A candidate for a pastoral view at Rouse Hill House. Photo (c) Scott Hill for Sydney Living Museums

While it seems very European, the pastoral theme was widely used in portraying and depicting colonial farmland. For the educated colonial gentry in NSW classical allusions abounded: merchant Brodie Spark, who had previously lived at Tusculum, named for Cicero’s country retreat, even named his riverside estate ‘Tempe House’, after the Vale of Tempe, supposedly the most beautiful in Greece.

This view by Conrad Martens of Hannibal Macarthur’s Vineyard has a scattering of sheep, and the appropriately listless shepherd at right, with the actual subject rising like a sun-drenched, classical villa in the background:

The house at Vineyard Parramatta_ Conrad Martens 1856_Caroline Simpson Library & Research Collection, Sydney Living Museums

A ‘bucolic’ scene  – from the Greek bous, cow, and boukolos meaning cowherd or herdsman – is specifically one with cattle, such as in this autumnal painting from Meroogal:

Oil on canvas landscape painting of bucolic country scene, ca 1900. Meroogal collection, Sydney Living Museums

Note the very relaxed figures at right.Very bucolic.

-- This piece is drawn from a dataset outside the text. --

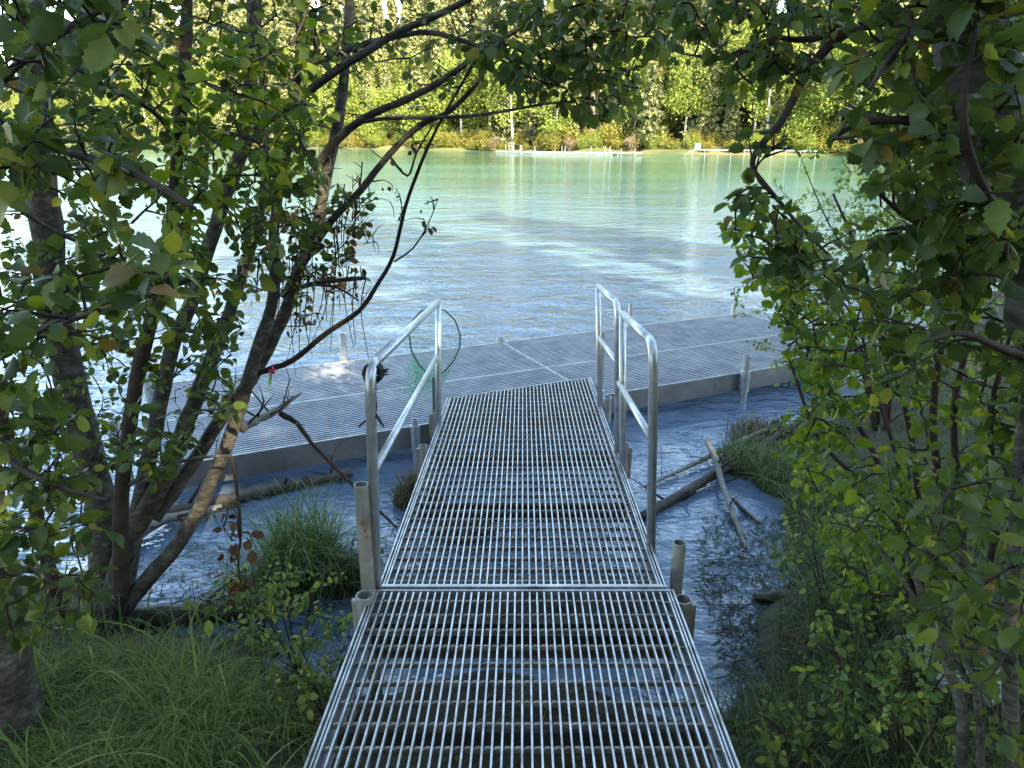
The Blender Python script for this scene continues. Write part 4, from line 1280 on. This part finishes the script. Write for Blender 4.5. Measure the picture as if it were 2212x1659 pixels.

So why do we have the cows at Rouse Hill, and what is their history?

Feeding the cattle at Rouse Hill at the Toy Festival 2016. Photograph (c) Stuart Miller, for Sydney Living Museums

A highlight of the Autumn Harvest and Family Festival events at Rouse Hill is the opportunity to get up close with the cattle. (If you’re lucky you wont get sneezed on like I was one year – its a revolting experience, a cow’s sinus must be the size of a football…) At Rouse Hill we seek to preserve the property, the buildings and landscape as it was in 1978. That includes maintaining a small herd of Hereford cattle (a few Limousine cattle have crept in), just as the Terrys ran on the property in the 70s. Similarly we keep chickens, reflecting the chooks kept for eggs and meat. Its an ever present reminder that the property has a long history as a working farm.

Sleepy cows at Rouse Hill. Photo (c) Scott Hill for Sydney Living Museums

This isn’t a great photo as I couldn’t get to close without spooking the 4 calves – all sprawled about in the late afternoon last week. In the background you can see piles of hay-bales in the 1850s barn: currently we are feeding the cows as the months of drought has left us with almost no pasture. They are rotated through the paddocks frequently to give the grass as much of a breather as possible.

Rouse Hill House Family Fair, 2018

Feeling bucolic? You can get into the pastoral spirit at the Rouse Hill House & Farm Family Fair on Sunday, 12th August 2018. There are pony rides, sheep shearing, baby animals, and you can get into the bucolic mood by feeding the cows! Full details online here.

To finish, here’s the glorious sunset panorama at Rouse Hill last week:

Rouse Hill looking west to the mountains at sunset. Photo (c) Scott Hill for Sydney Living Museums

Second helpings

This of course is a light-hearted explanation of what is a far more complex topic. If pastorals and bucolics have grabbed your interest I can recommend a podcast series by Doug Metzger called ‘Literature and History’, episodes 52: White flowers die and 53 Then came hard iron.